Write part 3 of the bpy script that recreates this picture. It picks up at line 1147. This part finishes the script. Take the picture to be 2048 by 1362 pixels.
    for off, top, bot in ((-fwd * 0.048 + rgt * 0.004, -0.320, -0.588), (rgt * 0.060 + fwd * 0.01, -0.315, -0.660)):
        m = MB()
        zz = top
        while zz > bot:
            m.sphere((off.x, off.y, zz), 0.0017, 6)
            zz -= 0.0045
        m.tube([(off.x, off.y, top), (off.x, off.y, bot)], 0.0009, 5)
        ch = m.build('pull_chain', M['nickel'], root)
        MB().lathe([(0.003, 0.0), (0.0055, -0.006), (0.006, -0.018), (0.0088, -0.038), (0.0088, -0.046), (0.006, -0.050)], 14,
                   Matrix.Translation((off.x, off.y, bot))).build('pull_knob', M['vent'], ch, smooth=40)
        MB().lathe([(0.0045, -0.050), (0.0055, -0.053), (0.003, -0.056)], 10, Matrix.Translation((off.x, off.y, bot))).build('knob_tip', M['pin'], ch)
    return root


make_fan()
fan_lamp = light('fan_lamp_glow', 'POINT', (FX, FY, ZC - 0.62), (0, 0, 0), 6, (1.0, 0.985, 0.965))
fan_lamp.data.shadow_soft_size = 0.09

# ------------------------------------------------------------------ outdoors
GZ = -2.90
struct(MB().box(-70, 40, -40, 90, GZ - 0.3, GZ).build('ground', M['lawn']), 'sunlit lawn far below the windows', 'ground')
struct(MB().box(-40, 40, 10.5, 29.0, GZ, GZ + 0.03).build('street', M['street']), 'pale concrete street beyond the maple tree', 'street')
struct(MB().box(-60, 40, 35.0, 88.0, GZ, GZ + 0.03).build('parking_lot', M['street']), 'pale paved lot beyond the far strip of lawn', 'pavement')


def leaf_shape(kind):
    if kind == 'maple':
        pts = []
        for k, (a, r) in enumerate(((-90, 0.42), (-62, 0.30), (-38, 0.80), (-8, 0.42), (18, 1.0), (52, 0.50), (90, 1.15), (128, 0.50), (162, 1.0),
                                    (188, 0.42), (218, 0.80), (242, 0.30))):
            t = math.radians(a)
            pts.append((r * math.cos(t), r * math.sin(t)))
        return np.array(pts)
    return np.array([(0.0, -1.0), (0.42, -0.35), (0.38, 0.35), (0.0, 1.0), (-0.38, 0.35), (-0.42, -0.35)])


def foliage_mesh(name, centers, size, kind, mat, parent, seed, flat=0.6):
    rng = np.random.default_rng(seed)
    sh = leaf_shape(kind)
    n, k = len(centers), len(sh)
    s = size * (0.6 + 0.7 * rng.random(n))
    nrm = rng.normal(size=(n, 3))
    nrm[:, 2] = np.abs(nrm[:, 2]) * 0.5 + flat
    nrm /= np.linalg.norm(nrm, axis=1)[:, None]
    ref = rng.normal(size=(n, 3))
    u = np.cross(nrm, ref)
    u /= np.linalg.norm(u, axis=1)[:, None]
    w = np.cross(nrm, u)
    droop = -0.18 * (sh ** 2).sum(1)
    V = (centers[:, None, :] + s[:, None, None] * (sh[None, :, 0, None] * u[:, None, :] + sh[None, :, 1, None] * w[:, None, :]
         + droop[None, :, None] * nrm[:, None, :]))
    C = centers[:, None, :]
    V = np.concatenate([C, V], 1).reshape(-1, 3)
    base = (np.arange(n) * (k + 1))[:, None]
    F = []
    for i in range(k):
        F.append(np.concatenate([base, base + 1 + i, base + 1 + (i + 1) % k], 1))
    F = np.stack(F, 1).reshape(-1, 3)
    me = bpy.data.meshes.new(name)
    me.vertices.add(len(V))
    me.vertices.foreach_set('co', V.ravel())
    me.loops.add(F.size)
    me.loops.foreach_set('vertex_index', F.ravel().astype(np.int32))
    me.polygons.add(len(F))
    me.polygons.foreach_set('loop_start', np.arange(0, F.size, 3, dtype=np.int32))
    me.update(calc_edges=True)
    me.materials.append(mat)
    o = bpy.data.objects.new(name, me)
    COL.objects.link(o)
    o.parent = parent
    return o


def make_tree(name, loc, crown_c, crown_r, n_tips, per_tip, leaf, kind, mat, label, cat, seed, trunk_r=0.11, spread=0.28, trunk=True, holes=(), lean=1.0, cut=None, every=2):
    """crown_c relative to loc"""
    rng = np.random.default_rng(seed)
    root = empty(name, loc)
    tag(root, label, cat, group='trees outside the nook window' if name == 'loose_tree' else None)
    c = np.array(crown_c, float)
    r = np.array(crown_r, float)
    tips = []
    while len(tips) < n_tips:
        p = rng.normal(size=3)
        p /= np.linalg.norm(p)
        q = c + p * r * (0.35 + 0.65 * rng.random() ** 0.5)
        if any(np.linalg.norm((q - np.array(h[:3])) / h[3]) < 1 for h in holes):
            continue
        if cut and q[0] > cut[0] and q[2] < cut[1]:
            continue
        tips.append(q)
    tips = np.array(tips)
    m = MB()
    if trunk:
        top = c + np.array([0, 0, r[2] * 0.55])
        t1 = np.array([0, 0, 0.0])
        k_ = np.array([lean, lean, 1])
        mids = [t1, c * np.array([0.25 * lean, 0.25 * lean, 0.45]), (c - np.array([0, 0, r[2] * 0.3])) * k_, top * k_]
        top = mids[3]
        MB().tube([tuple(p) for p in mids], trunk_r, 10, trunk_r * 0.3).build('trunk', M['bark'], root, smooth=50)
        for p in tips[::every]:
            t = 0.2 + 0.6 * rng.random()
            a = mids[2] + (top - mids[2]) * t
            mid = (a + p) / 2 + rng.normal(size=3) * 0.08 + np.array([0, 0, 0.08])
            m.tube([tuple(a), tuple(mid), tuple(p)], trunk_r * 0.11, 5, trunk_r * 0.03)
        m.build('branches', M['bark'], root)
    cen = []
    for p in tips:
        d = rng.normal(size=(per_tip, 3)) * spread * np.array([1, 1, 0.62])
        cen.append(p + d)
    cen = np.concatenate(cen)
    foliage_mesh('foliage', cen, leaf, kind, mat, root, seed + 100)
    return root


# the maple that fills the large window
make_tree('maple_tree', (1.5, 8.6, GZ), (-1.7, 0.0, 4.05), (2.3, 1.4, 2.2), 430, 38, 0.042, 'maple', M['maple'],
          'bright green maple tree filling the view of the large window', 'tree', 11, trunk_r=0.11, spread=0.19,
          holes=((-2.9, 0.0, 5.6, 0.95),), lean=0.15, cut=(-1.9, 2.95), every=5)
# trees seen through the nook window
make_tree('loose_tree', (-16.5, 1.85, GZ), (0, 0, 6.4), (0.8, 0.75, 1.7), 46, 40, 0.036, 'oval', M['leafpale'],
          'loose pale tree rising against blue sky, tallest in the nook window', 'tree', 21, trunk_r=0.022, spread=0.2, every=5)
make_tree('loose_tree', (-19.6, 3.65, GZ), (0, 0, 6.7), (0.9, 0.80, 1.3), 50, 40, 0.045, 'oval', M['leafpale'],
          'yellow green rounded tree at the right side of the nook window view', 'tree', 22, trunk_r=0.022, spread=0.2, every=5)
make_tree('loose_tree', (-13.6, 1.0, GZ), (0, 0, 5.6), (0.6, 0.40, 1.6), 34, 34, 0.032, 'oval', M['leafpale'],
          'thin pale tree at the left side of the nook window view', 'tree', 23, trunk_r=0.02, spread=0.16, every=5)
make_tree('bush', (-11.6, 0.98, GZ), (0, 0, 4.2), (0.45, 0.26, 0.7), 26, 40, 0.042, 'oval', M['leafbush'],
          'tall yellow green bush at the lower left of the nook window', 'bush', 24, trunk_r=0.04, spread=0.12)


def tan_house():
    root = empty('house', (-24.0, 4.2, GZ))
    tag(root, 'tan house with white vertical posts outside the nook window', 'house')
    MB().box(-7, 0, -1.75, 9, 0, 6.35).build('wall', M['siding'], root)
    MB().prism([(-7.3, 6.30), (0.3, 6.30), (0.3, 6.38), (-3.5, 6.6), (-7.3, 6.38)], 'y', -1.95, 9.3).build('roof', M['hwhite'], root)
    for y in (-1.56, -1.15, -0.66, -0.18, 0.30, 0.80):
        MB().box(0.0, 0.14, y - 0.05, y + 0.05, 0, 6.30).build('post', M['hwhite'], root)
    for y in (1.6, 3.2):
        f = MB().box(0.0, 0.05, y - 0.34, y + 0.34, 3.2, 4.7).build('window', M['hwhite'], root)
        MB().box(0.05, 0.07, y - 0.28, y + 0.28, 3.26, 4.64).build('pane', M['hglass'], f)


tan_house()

+ + +

*Objective*: Whichever lines contain the string "that", select and copy them.

*Response to the task*:
Write part 3 of the bpy script that recreates this picture. It picks up at line 1147. This part finishes the script. Take the picture to be 2048 by 1362 pixels.
# the maple that fills the large window